Controversy Over the Role of the Piano Accompanist

This week I came across several very passionate discussions of the same topic- and one which rarely hits the headlines- the role of the piano accompanist.
In a programme on BBC Radio 4 last week (sadly not archived) entitled “Am I too Soft?”, Susan Tomes, a highly successful British ensemble pianist, bemoaned the standard treatment of and attitude towards “the accompanist” in chamber music and art song recitals. As she explained, the repertoire is often as demanding for the pianist as it is for the violin, cello or voice. However the pianist often gets little attention or appreciation, even being described as ‘at the piano’, “as if it were a piece of furniture”, as she exclaimed!

I certainly identified with her perturbation, having spent many years as an accompanist, a term I grew to dislike as it only seemed to encourage a lack of regard from audience and sometimes fellow performers. Despite playing repertoire of equal difficulty and having to cope with many other challenges besides, such as wayward singers and dubious pianos, there were times when my presence was barely acknowledged. On one occasion my name was not in the programme, the singer was presented with a bouquet of flowers while I stood next to her on the stage empty handed and I subsequently didn’t make the review in the local paper either! In “Am I too soft?” the renowned accompanist Roger Vignoles describes an even more outrageous occasion when he and a well-known singer gave a concert at a major international arts festival which won an award as the most outstanding concert of the festival. He was astounded to discover that not only was the entire cash award given to the singer, but he was not even invited to the celebratory dinner which followed!

Following the example of the great Hartmut Holl (of whom more later), I began to describe myself simply as a pianist, an accurate and less maligned term. In terms of the profession itself, I loved it beyond measure.
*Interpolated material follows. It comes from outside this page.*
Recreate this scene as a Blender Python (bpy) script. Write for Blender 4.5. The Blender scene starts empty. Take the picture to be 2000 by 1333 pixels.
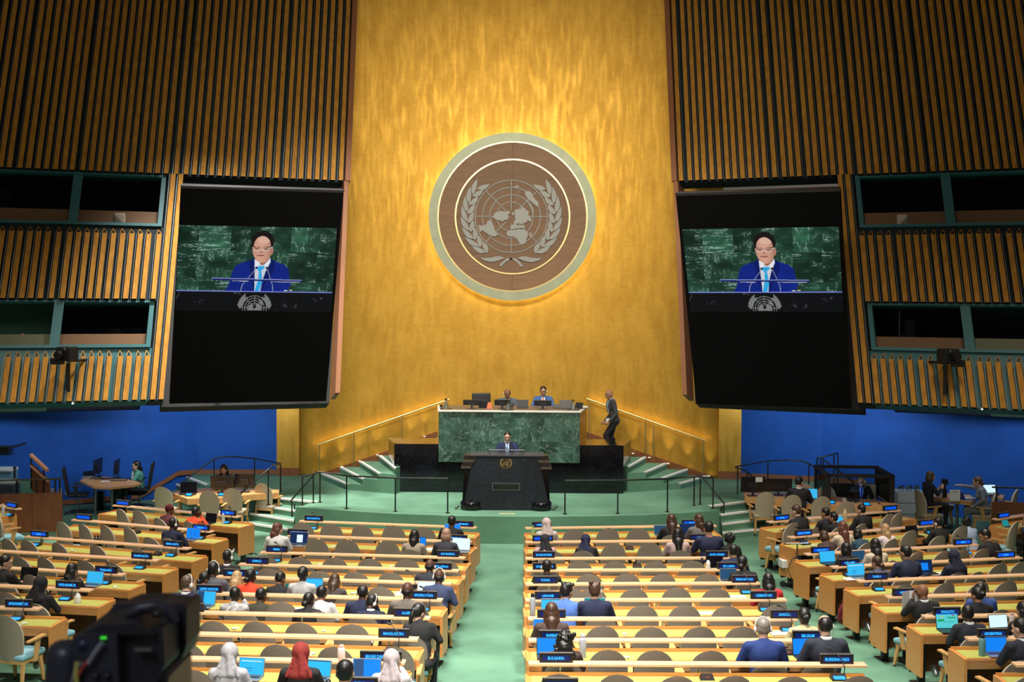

It was wonderful to have the opportunity to play so much great music with a wide variety of performers and I relished the demands it made on me in terms of flexibility, intuition, sensitivity and skill. But now, more controversy…

Tomorrow night the tenor Ian Bostridge will be giving a recital with the Norwegian pianist Leif Ove Andsnes at Walt Disney Concert Hall in Los Angeles. This event promped an article in the LA Times on Sunday by David Mermelstein discussing the increasingly common practice of piano solo virtuosi performing chamber music and art song recitals. Can solo virtuosi really do as well as an experienced accompanist in such a situation? Graham Johnson, interviewed in the article, was up in arms: “If a solo pianist can do my job simply by opening up the score and playing the music better than me without thinking, then why should people take the trouble to study accompanying?… I get upset about this issue because it insultingly supposes that the art to which I have given my life is something anyone who is a good pianist can do. No, the implication is it can be done better by a soloist because virtuosity governs all.”

Johnson is extremely successful internationally as an art song pianist, yet to me these comments betray a certain nervousness. Maybe he is worried that a solo pianist really might do just as well… or at least be perceived in that way by a majority of the audience. Personally, I don’t believe that most piano soloists could do as well as a professional accompanist as they simply haven’t mastered the art of listening so astutely to the singer or instrumentalist, tuning to the breathing, the placing of chords in relation to the consonants or the bowing, understanding the shades of meaning and color of the poetry… yet they certainly might tackle the technical difficulties with more ease.

Murmelstein goes on to mention the great Fischer-Dieskau and how he famously worked not only with professional accompanists but also many soloists. “No one did more to focus the spotlight on the keyboard than Dietrich Fischer-Dieskau, the German baritone whose name is virtually synonymous with Lieder singing and who in a 40-odd-year career ending in 1992 worked with players as diverse as Brendel, Daniel Barenboim, Christoph Eschenbach, Sviatoslav Richter and Leonard Bernstein….Speaking from his home, Brendel [said]…”The unequal partner is something of the past thanks to Fischer-Dieskau…Onstage… there was the ideal give and take. You knew that he listened to you as much as you listened to him.”
While many were appreciative, some much preferred a professional accompanist. I certainly was blown away by Hartmut Holl’s work, as was the New York based arts writer, Benjamin Ivry. In an online article about Holl written in 2000, Ivry had this to say:

“In the early 1980s Holl was taken on as official accompanist for the famous baritone Dietrich Fischer-Dieskau, the most recorded singer in history, with over one thousand LP-length recordings to his credit. For 14 years, Holl accompanied Fischer-Dieskau in what many see now as an Indian summer of Fischer-Dieskau’s long career. He was sometimes tempted to perform and record with pianists who were not full masters of the accompanist’s art, like Alfred Brendel, Vladimir Ashkenazy, and most disastrously Vladimir Horowitz. But for the most part, it was Holl’s combination of musical sensitivity with a capacity for drama and spiky originality when the song called for it, that grace the baritone’s last recordings.”